Jueves 12 de febrero de 2009
El paquete de reactivación económica por un total de 789 mil millones de dólares cuya aprobación se amarró ayer en el Congreso estadunidense, parece ser el punto opuesto al programa de rescate financiero adoptado en las postrimerías de la presidencia de George W. Bush: mientras el primero se orienta a reactivar el empleo y, vía recortes impositivos, a apoyar a las empresas y a los causantes particulares, y tiene por ello una enorme gama de beneficiarios, el segundo fue destinado a restañar el poder de los grandes capitales financieros –es decir, de unos cuantos–, puestos en jaque por su propia ambición e irresponsabilidad. El dinero gestionado por Bush para los banqueros fue dilapidado en parte en primas y bonos millonarios para ejecutivos bancarios ineptos e inescrupulosos, y su aplicación ha dado pie a un revoloteo de negocios turbios, como simulaciones hipotecarias fraudulentas que, como informó ayer la Oficina Federal de Investigación –FBI, por sus siglas en inglés–, resultan atraídos por “una inyección de tanto dinero en tan poco tiempo”.
El abuso de los ejecutivos bancarios que se asignaron grandes sumas de dinero procedente del bolsillo de los contribuyentes, especialmente en el contexto de la absorción del desfondado Merrill Lynch por el Bank of America –operación respaldada con 138 mil millones de dólares–, ha llevado al presidente Barack Obama a estipular un límite máximo a las percepciones de los directivos de los bancos “rescatados”, medida que se extendería a aquellas empresas que reciban grandes montos de fondos públicos y que, lamentablemente, no se ha hecho retroactiva ni general para todas las compañías asistidas por el Estado. Ello significa que los dineros privatizados mediante prácticas inescrupulosas pueden darse por perdidos para las arcas públicas.

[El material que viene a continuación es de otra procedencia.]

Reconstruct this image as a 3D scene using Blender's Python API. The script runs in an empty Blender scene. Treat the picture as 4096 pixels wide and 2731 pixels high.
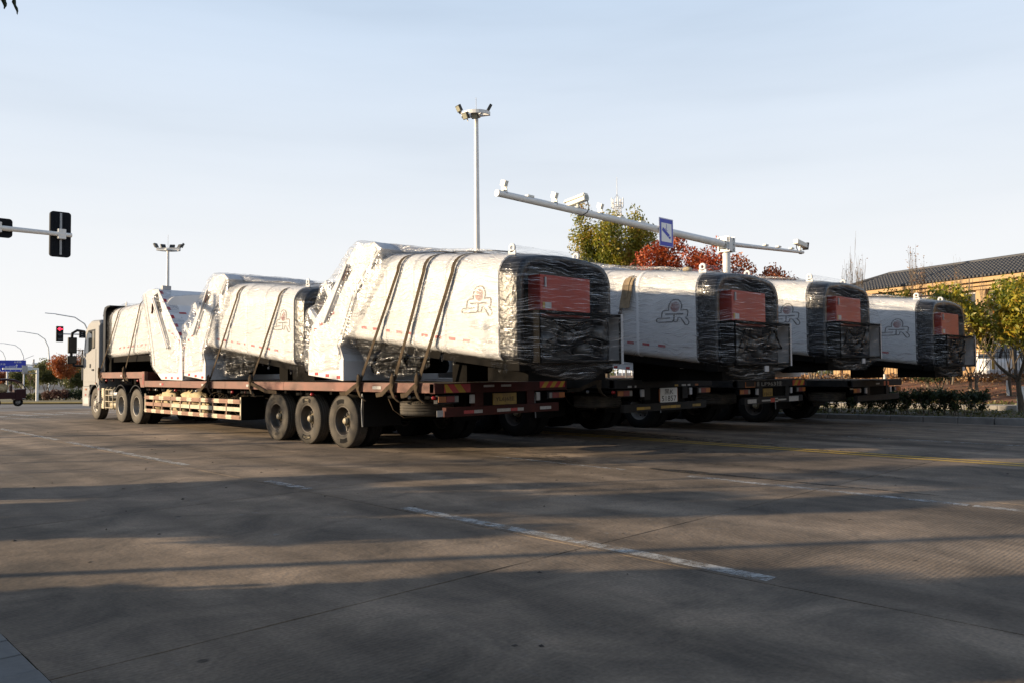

Estos hechos distan de ser ajenos a la realidad mexicana. En días pasados, en el foro económico de Davos, Ernesto Zedillo, impulsor del rescate bancario en nuestro país, y el actual titular del Ejecutivo federal, Felipe Calderón, evocaron en términos elogiosos aquella operación que resultó en un gigantesco cúmulo de fraudes y apropiaciones indebidas de recursos públicos. A diferencia de lo que ocurre en la nación vecina, donde la FBI ha destacado más de un centenar de agentes para dar seguimiento a posibles operaciones ilícitas en el contexto del rescate bancario –se habla de medio millar de fraudes cometidos de octubre a la fecha–, ni las autoridades emanadas del Partido Revolucionario Institucional ni las surgidas de Acción Nacional han tenido la voluntad política para esclarecer las pérdidas monumentales sufridas por la nación a raíz de los negocios sucios del Fobaproa-IPAB. Ese mecanismo ha arrojado sobre las finanzas públicas una deuda cercana al billón de pesos y ha sido un factor fundamental para explicar el estancamiento económico del país en ocho años, desde mucho antes de que se declarara la actual crisis económica mundial, pero no sirvió ni poco ni mucho para rescatar a la banca mexicana: tras ser saneada con cargo al erario, fue rematada a una hornada de banqueros temporales, quienes a su vez la revendieron con utilidad a grandes corporaciones extranjeras, en ocasiones sin pagar un centavo de impuestos por las transacciones multimillonarias. Hoy en día el Estado mexicano subsidia, vía bonos del Fobaproa-IPAB, a entidades financieras de Estados Unidos, Europa y Asia, sin que el país se beneficie con ello en lo mínimo.
Otro contraste que debe ser mencionado es que, mientras al norte del río Bravo los políticos y gobernantes realizan un esfuerzo sin precedente para acordar una magna intervención pública en la economía, a fin de generar puestos de trabajo –el objetivo es crear 3 millones y medio de empleos–, las autoridades mexicanas observan, impasibles, el alarmante incremento del desempleo sin darse cuenta, al parecer, de las implicaciones que ese fenómeno tendrá en términos de sufrimiento humano, de desintegración familiar y social y de descontento político. Por el contrario, la consigna oficial del momento es cerrar los ojos y los oídos ante el desarrollo de los acontecimientos y tapar las bocas ajenas que alertan, no por afán de sabotear al gobierno calderonista sino por puro sentido común, sobre la peligrosidad de las perspectivas que se abren con la crisis presente y con la inacción gubernamental ante ella.